**INPUT MATERIAL:**

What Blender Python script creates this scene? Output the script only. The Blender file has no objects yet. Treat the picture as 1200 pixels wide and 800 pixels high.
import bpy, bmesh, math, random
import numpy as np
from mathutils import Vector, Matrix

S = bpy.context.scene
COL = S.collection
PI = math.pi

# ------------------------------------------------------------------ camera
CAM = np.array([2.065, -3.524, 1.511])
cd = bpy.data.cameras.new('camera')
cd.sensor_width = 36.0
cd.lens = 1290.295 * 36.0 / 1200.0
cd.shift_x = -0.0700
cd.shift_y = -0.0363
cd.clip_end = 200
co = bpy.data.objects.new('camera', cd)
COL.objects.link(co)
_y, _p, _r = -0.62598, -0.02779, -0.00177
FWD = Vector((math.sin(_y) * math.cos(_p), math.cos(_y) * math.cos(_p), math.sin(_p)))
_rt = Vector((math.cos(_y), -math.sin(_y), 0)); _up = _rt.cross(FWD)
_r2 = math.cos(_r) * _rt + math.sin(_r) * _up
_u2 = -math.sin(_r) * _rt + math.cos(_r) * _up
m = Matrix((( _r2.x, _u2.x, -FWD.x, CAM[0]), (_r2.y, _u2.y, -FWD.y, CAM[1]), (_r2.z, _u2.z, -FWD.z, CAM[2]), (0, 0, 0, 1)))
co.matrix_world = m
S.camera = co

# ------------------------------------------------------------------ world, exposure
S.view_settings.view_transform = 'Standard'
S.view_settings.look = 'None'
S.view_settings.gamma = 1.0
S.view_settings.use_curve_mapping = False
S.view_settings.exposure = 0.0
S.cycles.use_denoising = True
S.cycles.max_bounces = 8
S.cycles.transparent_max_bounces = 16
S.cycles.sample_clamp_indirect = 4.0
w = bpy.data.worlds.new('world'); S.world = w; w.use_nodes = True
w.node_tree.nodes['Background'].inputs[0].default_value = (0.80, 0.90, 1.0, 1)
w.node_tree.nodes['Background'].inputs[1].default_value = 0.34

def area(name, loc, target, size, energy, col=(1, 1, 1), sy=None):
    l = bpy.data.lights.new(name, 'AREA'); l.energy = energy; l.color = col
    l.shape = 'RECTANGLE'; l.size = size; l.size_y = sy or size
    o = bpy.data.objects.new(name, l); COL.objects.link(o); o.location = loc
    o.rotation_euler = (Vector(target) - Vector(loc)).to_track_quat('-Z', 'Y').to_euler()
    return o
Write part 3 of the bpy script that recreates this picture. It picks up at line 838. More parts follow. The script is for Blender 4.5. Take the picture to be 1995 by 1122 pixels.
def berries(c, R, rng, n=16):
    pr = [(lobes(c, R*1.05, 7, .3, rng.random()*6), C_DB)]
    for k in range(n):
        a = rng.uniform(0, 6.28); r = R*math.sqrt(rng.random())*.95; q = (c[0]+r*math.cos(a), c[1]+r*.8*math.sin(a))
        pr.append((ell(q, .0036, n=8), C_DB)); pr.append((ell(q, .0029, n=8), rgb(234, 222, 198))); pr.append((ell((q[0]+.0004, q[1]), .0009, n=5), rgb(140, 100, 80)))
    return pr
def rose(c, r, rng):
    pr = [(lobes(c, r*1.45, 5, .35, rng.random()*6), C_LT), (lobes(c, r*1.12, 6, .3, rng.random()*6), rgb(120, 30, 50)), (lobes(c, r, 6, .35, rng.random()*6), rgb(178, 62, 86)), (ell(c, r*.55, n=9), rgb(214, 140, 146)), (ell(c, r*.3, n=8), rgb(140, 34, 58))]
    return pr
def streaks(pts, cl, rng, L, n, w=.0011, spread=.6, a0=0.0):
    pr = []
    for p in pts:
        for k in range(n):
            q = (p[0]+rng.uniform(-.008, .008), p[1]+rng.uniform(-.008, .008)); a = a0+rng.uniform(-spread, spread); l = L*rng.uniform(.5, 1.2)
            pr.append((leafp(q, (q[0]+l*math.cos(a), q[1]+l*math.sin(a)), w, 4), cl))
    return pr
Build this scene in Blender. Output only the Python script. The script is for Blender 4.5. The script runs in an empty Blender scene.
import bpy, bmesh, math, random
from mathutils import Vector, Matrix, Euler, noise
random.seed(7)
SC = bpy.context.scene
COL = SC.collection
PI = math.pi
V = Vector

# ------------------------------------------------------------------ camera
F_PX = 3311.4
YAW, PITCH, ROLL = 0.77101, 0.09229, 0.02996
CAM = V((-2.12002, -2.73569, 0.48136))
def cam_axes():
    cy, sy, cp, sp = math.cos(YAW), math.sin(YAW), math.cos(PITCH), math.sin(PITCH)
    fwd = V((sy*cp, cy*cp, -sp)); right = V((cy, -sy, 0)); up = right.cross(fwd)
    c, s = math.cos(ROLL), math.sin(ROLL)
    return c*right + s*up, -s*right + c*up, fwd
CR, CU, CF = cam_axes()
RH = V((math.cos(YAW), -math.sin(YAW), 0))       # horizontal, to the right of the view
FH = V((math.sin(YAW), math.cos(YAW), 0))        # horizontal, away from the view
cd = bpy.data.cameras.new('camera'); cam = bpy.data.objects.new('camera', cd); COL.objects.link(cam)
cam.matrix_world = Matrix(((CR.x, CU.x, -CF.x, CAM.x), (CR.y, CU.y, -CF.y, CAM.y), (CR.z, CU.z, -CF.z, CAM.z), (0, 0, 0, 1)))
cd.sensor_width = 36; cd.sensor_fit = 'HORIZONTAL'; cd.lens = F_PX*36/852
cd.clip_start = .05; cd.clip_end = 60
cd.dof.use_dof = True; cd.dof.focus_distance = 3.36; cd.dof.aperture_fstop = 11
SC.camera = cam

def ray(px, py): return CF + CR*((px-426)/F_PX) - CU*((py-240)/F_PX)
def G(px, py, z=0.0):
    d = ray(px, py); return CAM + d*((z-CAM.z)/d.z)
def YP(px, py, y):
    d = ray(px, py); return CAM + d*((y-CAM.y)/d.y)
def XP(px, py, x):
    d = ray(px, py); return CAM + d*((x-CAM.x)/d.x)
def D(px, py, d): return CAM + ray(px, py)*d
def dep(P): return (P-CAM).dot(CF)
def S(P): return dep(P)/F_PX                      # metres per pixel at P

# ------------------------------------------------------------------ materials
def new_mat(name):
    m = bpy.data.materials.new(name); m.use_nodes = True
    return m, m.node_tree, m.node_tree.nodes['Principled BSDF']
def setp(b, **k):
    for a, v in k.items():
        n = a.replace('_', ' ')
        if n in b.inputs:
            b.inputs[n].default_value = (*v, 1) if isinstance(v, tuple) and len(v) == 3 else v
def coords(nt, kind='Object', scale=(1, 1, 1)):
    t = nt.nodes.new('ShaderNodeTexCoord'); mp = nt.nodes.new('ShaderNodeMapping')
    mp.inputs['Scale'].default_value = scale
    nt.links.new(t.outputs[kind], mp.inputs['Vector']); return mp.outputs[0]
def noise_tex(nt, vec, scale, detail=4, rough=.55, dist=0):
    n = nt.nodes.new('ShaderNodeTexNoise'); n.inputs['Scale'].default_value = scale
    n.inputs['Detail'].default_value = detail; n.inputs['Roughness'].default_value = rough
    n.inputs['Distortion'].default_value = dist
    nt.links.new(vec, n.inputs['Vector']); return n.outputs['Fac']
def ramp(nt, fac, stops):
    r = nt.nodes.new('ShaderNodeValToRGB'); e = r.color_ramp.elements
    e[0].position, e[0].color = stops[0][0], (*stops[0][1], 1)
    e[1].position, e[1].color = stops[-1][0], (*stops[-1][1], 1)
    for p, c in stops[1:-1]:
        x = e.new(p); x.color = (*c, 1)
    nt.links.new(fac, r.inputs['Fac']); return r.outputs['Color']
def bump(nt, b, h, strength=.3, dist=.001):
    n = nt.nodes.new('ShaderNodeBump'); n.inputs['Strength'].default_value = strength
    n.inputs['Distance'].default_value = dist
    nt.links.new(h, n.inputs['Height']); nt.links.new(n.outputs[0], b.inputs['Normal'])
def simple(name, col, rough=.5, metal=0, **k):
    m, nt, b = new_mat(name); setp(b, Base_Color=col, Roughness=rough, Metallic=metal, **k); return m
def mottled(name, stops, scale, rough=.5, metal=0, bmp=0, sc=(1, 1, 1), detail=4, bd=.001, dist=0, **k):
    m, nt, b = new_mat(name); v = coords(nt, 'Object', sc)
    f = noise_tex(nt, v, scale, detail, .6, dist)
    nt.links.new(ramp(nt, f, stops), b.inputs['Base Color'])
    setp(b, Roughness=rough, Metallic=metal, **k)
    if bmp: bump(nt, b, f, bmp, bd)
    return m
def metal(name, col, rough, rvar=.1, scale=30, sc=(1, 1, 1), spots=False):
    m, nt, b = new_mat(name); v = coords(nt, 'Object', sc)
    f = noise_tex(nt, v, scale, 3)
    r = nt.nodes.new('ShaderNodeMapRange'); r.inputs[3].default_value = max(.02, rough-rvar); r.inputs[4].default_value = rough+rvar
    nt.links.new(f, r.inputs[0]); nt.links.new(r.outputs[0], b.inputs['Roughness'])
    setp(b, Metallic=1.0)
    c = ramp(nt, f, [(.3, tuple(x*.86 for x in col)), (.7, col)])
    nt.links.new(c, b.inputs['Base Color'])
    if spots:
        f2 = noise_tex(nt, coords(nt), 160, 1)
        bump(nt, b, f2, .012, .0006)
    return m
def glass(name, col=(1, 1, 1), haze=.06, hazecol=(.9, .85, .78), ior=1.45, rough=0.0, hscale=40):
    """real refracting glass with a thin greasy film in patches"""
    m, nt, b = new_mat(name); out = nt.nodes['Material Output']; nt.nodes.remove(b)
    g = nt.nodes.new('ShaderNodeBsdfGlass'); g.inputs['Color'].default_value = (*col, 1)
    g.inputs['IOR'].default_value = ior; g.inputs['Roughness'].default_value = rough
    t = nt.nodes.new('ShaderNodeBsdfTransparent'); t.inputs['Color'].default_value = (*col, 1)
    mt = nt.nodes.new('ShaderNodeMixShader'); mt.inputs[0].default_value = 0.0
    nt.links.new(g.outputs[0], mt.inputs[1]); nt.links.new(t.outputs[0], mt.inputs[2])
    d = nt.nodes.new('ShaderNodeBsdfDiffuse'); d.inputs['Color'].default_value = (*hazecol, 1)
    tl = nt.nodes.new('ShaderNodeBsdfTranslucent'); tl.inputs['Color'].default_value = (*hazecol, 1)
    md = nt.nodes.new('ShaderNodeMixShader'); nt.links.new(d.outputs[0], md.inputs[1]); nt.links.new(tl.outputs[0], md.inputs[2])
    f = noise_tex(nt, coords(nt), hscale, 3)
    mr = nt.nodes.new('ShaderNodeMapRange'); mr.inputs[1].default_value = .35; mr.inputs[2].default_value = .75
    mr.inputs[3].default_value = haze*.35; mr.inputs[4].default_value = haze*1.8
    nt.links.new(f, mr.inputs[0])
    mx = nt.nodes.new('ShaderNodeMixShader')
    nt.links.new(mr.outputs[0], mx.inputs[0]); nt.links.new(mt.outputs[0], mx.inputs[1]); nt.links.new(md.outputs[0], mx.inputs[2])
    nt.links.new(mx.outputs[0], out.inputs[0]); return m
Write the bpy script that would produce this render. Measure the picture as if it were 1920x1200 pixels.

**GOAL:** Take every line from the data that contains the word "only".

**RIGHT ANSWER:**
What Blender Python script creates this scene? Output the script only. The Blender file has no objects yet. Treat the picture as 1200 pixels wide and 800 pixels high.
Build this scene in Blender. Output only the Python script. The script is for Blender 4.5. The script runs in an empty Blender scene.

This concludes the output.